Busuttil reminded Delia in a tweet on the night of his victory that he now had the responsibility of what was started. In saying so, Busuttil tried to set the standard for Delia and the objectors to measure progress against.
Busuttil also tellingly opted to give “space” to Delia at the annual PN independence activities, by not attending the first mass meeting addressed by Adrian Delia. Yet, Busuttil is opting not to give the same space to Delia in Parliament, as he did not resign his seat.
This signals that Busuttil will not descend in the trenches of party politics, but will remain vigilant from the parliamentary benches.
His actions will probably inspire what the objectors will do next. Any sign of displeasure by Busuttil may mark a turn of events.
The objectors should note however that Simon Busuttil is part of the PN’s furniture and recent history.
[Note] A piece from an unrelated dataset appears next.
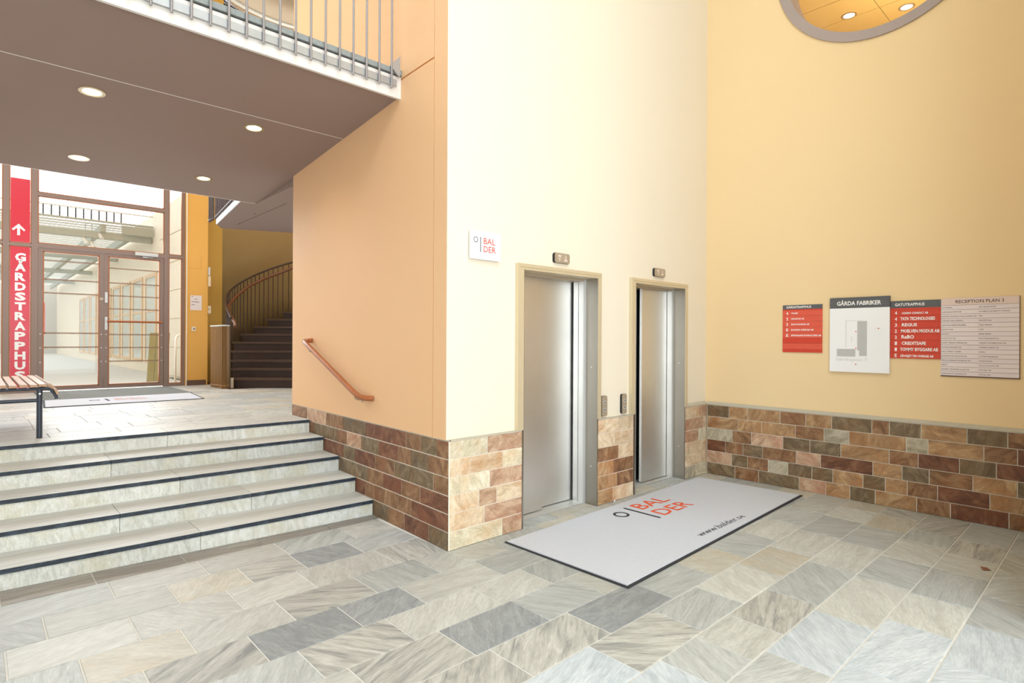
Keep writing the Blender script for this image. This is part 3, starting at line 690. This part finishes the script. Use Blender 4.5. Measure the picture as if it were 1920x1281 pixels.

It is very unlikely that Simon Busuttil will lead any split within the PN.
This is why the objectors – most notably the vocal objectors as Karol Aquilina, Jason Azzopardi, Michael Briguglio and Manuel Delia – hold the keys to the future.
Relationship status: It’s complicated
The PN’s crisis can be compared to a relationship in a very public breakdown. Talk to any couple facing breakdown and they will tell you the options they face are equally scary: stay or break-up.
In the end, any person who went through break-up will agree that break-up is the realistic and better option, despite the trauma it entails. It is useless holding on to memories in the false hope things will improve.
People make history (whether in their family or in their country) because of a shared vision, not because of emotional attachment to symbols of the past.
What Karol Aquilina, Jason Azzopardi, Michael Briguglio, Manuel Delia and the other objectors will do next will shape the course of Malta’s political history for the coming years.